Micromass answered this in literally the first response post. The symbol $d$ denotes the exterior derivative and when doing things like path integrals or surface integrals or w\e you are taking advantage of differential forms in order to actually perform the integration.

But when we're talking about an ordinary Riemann integral of a function from ℝ or ℝ² into ℝ, there's no need to mention differential forms.

and the $d$ is an actual map not just a choice of notation.

In the simple case I described above, which is also the case the OP was concerned with, it is just a choice of notation, and doesn't require any knowledge of differential forms.

 

[Fredrik]

http://www.cliffsnotes.com/study_guide/Exact-Equations.topicArticleId-19736,articleId-19710.html

0=dF does not require F=0 only that the gradient is perpendicular to displacement which can be written in vector form as

$$0=\mathrm{d}\vec{r} \cdot \vec{\nabla}\mathrm{F}(\vec{r}) $$

Thanks for the link. That page was good reminder of some things I had forgotten. The "integrate and merge" trick still looks to me like a clever way to guess the solution. I haven't really thought it through though. Maybe I will find it obvious that it must work if I think about it.
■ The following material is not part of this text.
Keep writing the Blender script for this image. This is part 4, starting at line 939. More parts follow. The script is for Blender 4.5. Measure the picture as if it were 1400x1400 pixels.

I still don't like the $\partial$ notation in the integrals, and I don't even see how it's supposed to be useful. If it's just a reminder that "integrate" is only the first step in "integrate and merge", then I don't think it's useful.

I didn't say that dF=0 implies that F=0. I said that it implies that the partial derivatives of F are 0, and equivalently, that F is constant. If dF=0, then the right-hand side of the equality in your quote is zero for all $\mathrm{d}\vec{r}\in\mathbb R^3$, and this forces $\vec{\nabla}\mathrm F$ to be zero.

Note that the simplest meaningful definition of dF is as a function from ℝ⁴ into ℝ:
$$dF(x,y,h,k)=D_1f(x,y)h+D_2f(x,y)k.$$ If we use this definition, then dF=0 means that dF(x,y,h,k)=0 for all x,y,h,k.